Dengan adanya jaminan konstitusional terhadap kebebasan beragama ini, kaum Yahudi di Madinah dapat menjalankan kegiatan keagamaan dengan tenang di lingkungannya. Begitu juga dalam bidang pendidikan, sekolah-sekolah agama Yahudi yang disebut bayt al midras beraktifitas lebih giat dari sebelumnya. Dalam hal keamanan, kaum Muslim dan Yahudi saling bahu membahu mempertahankan Madinah dari serangah pihak luar. Dalam muamalat, jual beli dan pelbagai bentuk transaksi lainnya yang tidak bertentangan dengan syariat Islam, kaum muslim juga dibolehkan melakukannya dengan Yahudi. Ali bin Abi Thalib, menantu Rasulullah, sebagian persiapan walimahnya ditangani oleh seorang dari Bani Qainuqa’. (Shahih Muslim, no. 5242) Rasulullah sendiri pernah menjual pohon kurma dari Bani Nadhir (Shahih Bukhari, no. 4938)
Pada waktu Umar memasuki Yerussalem ia menandatangai perjanjian. Diantara isinya:”…gereja tidak akan dirubah menjadi tempat kediaman, tidak akan dirusak, ….salib-salib atau harta mereka tidak akan diganggu…dan tidak seorangpun diantara mereka akan dianiaya”. Orang tidak pernah konflik dengan umat Kristen.
Abdul Aziz Marwan Gubernur Mesir memberi izin orang-orang Kristen pegawai istana untuk mendirikan gereja di Halwan. Di Andalus Islam, Kristen dan Yahudi hidup damai bertahun-tahun. Seorang specialist sastra Iberia di Universitas Yale, Maria Rosa Mencoal dalam karyanya berjudul The Ornament of the World (2003) berterus terang. Ia menulis “Toleransi merupakan aspek melekat pada masyarakat Andalus dan nasib non-Muslim lebih baik daripada dibawah Kristen Eropah”.

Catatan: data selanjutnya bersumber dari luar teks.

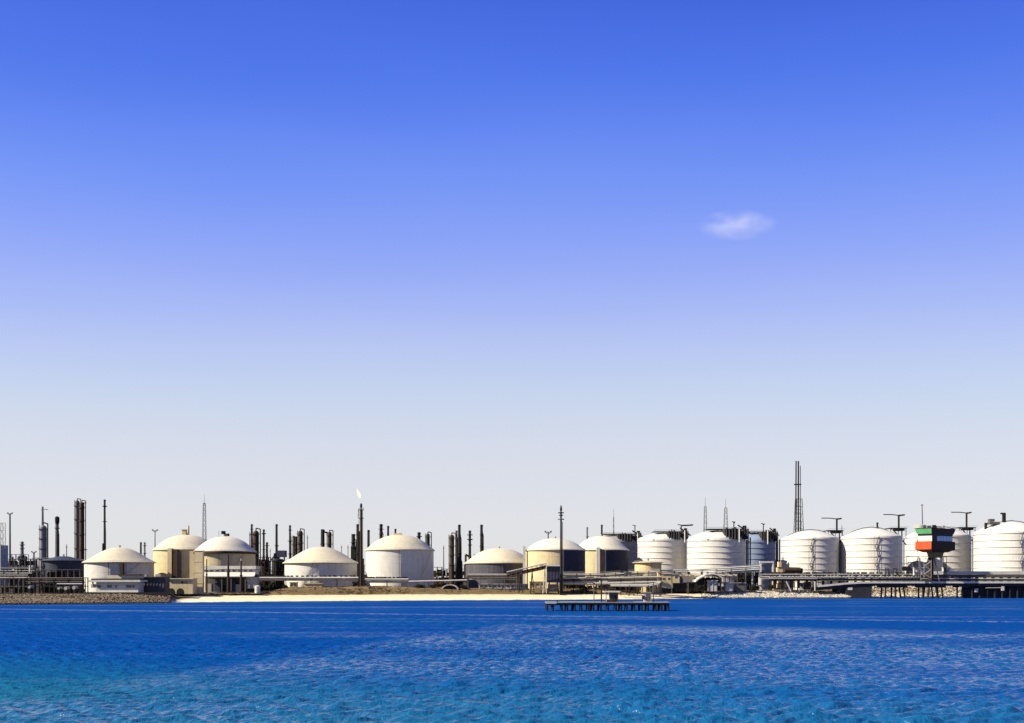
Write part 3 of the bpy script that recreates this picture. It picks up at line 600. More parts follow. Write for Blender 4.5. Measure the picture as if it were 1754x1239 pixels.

Maka, Islam jelas menolak pluralisme. Namun, meskipun Islam tidak mengandung ajaran yang pluralistis namun Islam adalah agama yang memiliki toleransi tinggi. Ayat-ayat Ali ‘Imran:20 dan al Kaafirun:2-6 menunjukkan bahwa Islam adalah eksklusif tapi tidak memaksa manusia untuk mengikutinya. Demikianlah Islam diturunkan sebagai ajaran yang menjadi rahmatan lil ‘alamin.